* BRIEF
Make an exact copy of all the material below, apart from the pictures.

* COLLECTED MATERIAL

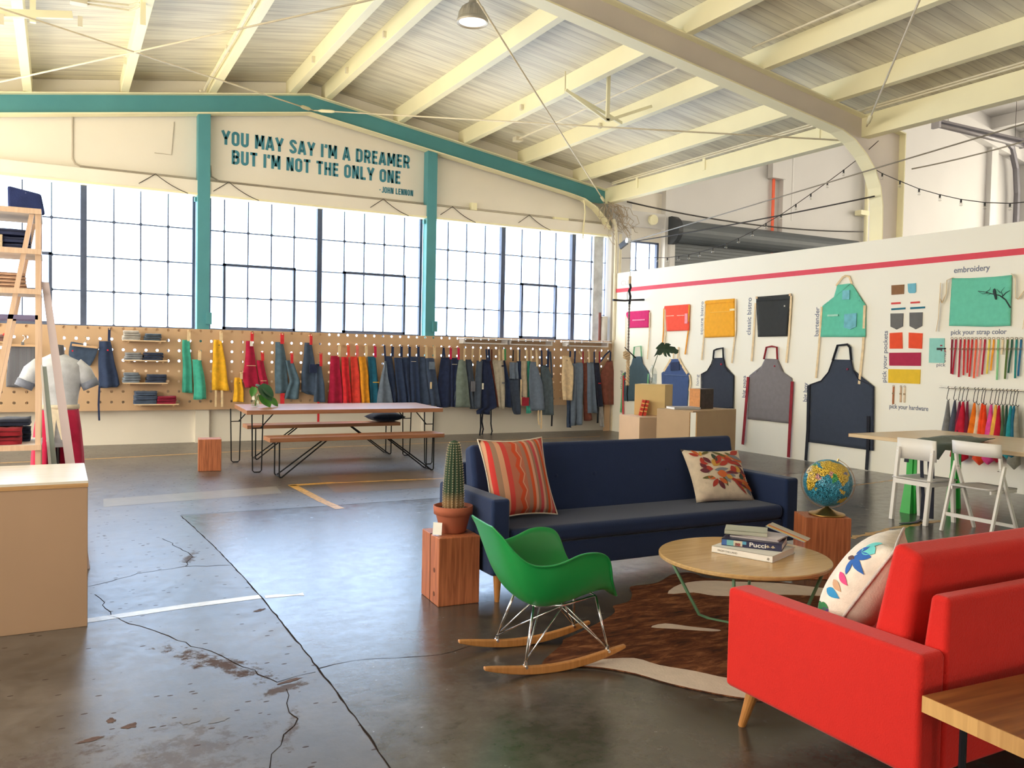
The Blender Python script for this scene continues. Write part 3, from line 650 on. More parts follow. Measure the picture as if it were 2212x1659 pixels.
# ---- green shell rocking chair
def catmull(P, n):
    out = []; k = len(P)-1
    for i in range(n+1):
        t = i/n*k; j = min(int(t), k-1); f = t-j
        p0 = Vector(P[max(j-1,0)]); p1 = Vector(P[j]); p2 = Vector(P[j+1]); p3 = Vector(P[min(j+2,k)])
        out.append(.5*((2*p1)+(-p0+p2)*f+(2*p0-5*p1+4*p2-p3)*f*f+(-p0+3*p1-3*p2+p3)*f**3))
    return out
t = thing('rocking_chair', 'green moulded shell armchair on wire legs and wooden rockers', 'chair', (1.88,3.84,0), -.12)
SP = [(.86,0,.345),(.76,0,.385),(.58,0,.355),(.44,0,.322),(.30,0,.318),(.20,0,.365),(.125,0,.46),(.07,0,.58),(.025,0,.68),(-.01,0,.745)]
ED = [(.83,.21,.362),(.755,.275,.455),(.69,.315,.60),(.53,.322,.625),(.38,.315,.585),(.27,.298,.57),(.175,.275,.585),(.095,.24,.64),(.035,.205,.705),(-.01,.155,.748)]
SP = [(x*.80+.035,y,z) for x, y, z in SP]; ED = [(x*.80+.035,y*.97,z) for x, y, z in ED]
cs = catmull(SP, 40); es = catmull(ED, 40); rows = []
for c, e in zip(cs, es):
    r = []
    for j in range(-14, 15):
        q = abs(j)/14; sg = 1 if j >= 0 else -1
        y = e.y*(1-(1-q)**1.55); zf = q**3.2; xf = q**1.8
        r.append(Vector((lerp(c.x, e.x, xf), sg*y, lerp(c.z, e.z, zf))))
    rows.append(r)
# turned-out lip
for r in rows:
    for a, b_ in ((0,1),(-1,-2)):
        d = (r[a]-r[b_]); out = Vector((0, 1 if r[a].y > 0 else -1, -.35)).normalized()
        r.insert(0, r[0]+out*.016) if a == 0 else r.append(r[-1]+out*.016)
GREEN = plain('green_plastic', (22,142,68), .38, var=.03)
MB().grid(rows).build('shell', GREEN, t, smooth=True, solid=.007, sub=1)
MBk = MB()
for y in (-.16,.16): MBk.tube([(.20,y,.325),(.45,y,.318)], .008, 6)
def rod(m, a, b, r=.0042): m.tube([a, b], r, 8)
wr = MB(); top = {}
for sy in (-1,1):
    yb, yt = sy*.205, sy*.13
    bk, ft = (.20,yb,.075), (.66,yb,.085)
    ta, tb = (.27,yt,.322), (.62,yt,.345)
    rod(wr, bk, ta, .007); rod(wr, ft, tb, .007); rod(wr, bk, (.44,yt,.318)); rod(wr, ft, (.44,yt,.318))
    wr.tube([(.27,yt,.322),(.44,yt,.312),(.62,yt,.345)], .007, 8)
for x, z in ((.20,.075),(.66,.085)):
    rod(wr, (x,-.205,z), (.44,.13,.314)); rod(wr, (x,.205,z), (.44,-.13,.314))
rod(wr, (.27,-.13,.322), (.27,.13,.322)); rod(wr, (.62,-.13,.345), (.62,.13,.345)); rod(wr, (.44,-.13,.314), (.44,.13,.314))
wr.build('wire_base', CHROME, t, smooth=True)
for sy in (-1,1):
    y = sy*.205; R_ = 1.18; up = []; lo = []
    for i in range(25):
        x = -.02+.78*i/24; dx = x-.33; z = R_-math.sqrt(R_*R_-dx*dx); hh = .042*(1-abs((i-12)/12)**4*.6)
        lo.append((x, z)); up.append((x, z+hh))
    q = MB(); q.prism(lo+up[::-1], 'y', y-.015, y+.015); rk = q.build('rocker', LEGW, t, bevel=.006)
    q = MB()
    for x in (.20,.66): q.tube([(x,y-.018,.045 if x < .5 else .075),(x,y+.018,.045 if x < .5 else .075)], .008, 10)
    q.build('bolt', CHROME, rk)
    q = MB()
    for x, z in ((.20,.04),(.66,.07)): q.tube([(x,y,z),(x,y,z+.03)], .009, 8)
    q.build('ferrule', CHROME, rk)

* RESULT
The Blender Python script for this scene continues. Write part 3, from line 650 on. More parts follow. Measure the picture as if it were 2212x1659 pixels.
# ---- green shell rocking chair
def catmull(P, n):
    out = []; k = len(P)-1
    for i in range(n+1):
        t = i/n*k; j = min(int(t), k-1); f = t-j
        p0 = Vector(P[max(j-1,0)]); p1 = Vector(P[j]); p2 = Vector(P[j+1]); p3 = Vector(P[min(j+2,k)])
        out.append(.5*((2*p1)+(-p0+p2)*f+(2*p0-5*p1+4*p2-p3)*f*f+(-p0+3*p1-3*p2+p3)*f**3))
    return out
t = thing('rocking_chair', 'green moulded shell armchair on wire legs and wooden rockers', 'chair', (1.88,3.84,0), -.12)
SP = [(.86,0,.345),(.76,0,.385),(.58,0,.355),(.44,0,.322),(.30,0,.318),(.20,0,.365),(.125,0,.46),(.07,0,.58),(.025,0,.68),(-.01,0,.745)]
ED = [(.83,.21,.362),(.755,.275,.455),(.69,.315,.60),(.53,.322,.625),(.38,.315,.585),(.27,.298,.57),(.175,.275,.585),(.095,.24,.64),(.035,.205,.705),(-.01,.155,.748)]
SP = [(x*.80+.035,y,z) for x, y, z in SP]; ED = [(x*.80+.035,y*.97,z) for x, y, z in ED]
cs = catmull(SP, 40); es = catmull(ED, 40); rows = []
for c, e in zip(cs, es):
    r = []
    for j in range(-14, 15):
        q = abs(j)/14; sg = 1 if j >= 0 else -1
        y = e.y*(1-(1-q)**1.55); zf = q**3.2; xf = q**1.8
        r.append(Vector((lerp(c.x, e.x, xf), sg*y, lerp(c.z, e.z, zf))))
    rows.append(r)
# turned-out lip
for r in rows:
    for a, b_ in ((0,1),(-1,-2)):
        d = (r[a]-r[b_]); out = Vector((0, 1 if r[a].y > 0 else -1, -.35)).normalized()
        r.insert(0, r[0]+out*.016) if a == 0 else r.append(r[-1]+out*.016)
GREEN = plain('green_plastic', (22,142,68), .38, var=.03)
MB().grid(rows).build('shell', GREEN, t, smooth=True, solid=.007, sub=1)
MBk = MB()
for y in (-.16,.16): MBk.tube([(.20,y,.325),(.45,y,.318)], .008, 6)
def rod(m, a, b, r=.0042): m.tube([a, b], r, 8)
wr = MB(); top = {}
for sy in (-1,1):
    yb, yt = sy*.205, sy*.13
    bk, ft = (.20,yb,.075), (.66,yb,.085)
    ta, tb = (.27,yt,.322), (.62,yt,.345)
    rod(wr, bk, ta, .007); rod(wr, ft, tb, .007); rod(wr, bk, (.44,yt,.318)); rod(wr, ft, (.44,yt,.318))
    wr.tube([(.27,yt,.322),(.44,yt,.312),(.62,yt,.345)], .007, 8)
for x, z in ((.20,.075),(.66,.085)):
    rod(wr, (x,-.205,z), (.44,.13,.314)); rod(wr, (x,.205,z), (.44,-.13,.314))
rod(wr, (.27,-.13,.322), (.27,.13,.322)); rod(wr, (.62,-.13,.345), (.62,.13,.345)); rod(wr, (.44,-.13,.314), (.44,.13,.314))
wr.build('wire_base', CHROME, t, smooth=True)
for sy in (-1,1):
    y = sy*.205; R_ = 1.18; up = []; lo = []
    for i in range(25):
        x = -.02+.78*i/24; dx = x-.33; z = R_-math.sqrt(R_*R_-dx*dx); hh = .042*(1-abs((i-12)/12)**4*.6)
        lo.append((x, z)); up.append((x, z+hh))
    q = MB(); q.prism(lo+up[::-1], 'y', y-.015, y+.015); rk = q.build('rocker', LEGW, t, bevel=.006)
    q = MB()
    for x in (.20,.66): q.tube([(x,y-.018,.045 if x < .5 else .075),(x,y+.018,.045 if x < .5 else .075)], .008, 10)
    q.build('bolt', CHROME, rk)
    q = MB()
    for x, z in ((.20,.04),(.66,.07)): q.tube([(x,y,z),(x,y,z+.03)], .009, 8)
    q.build('ferrule', CHROME, rk)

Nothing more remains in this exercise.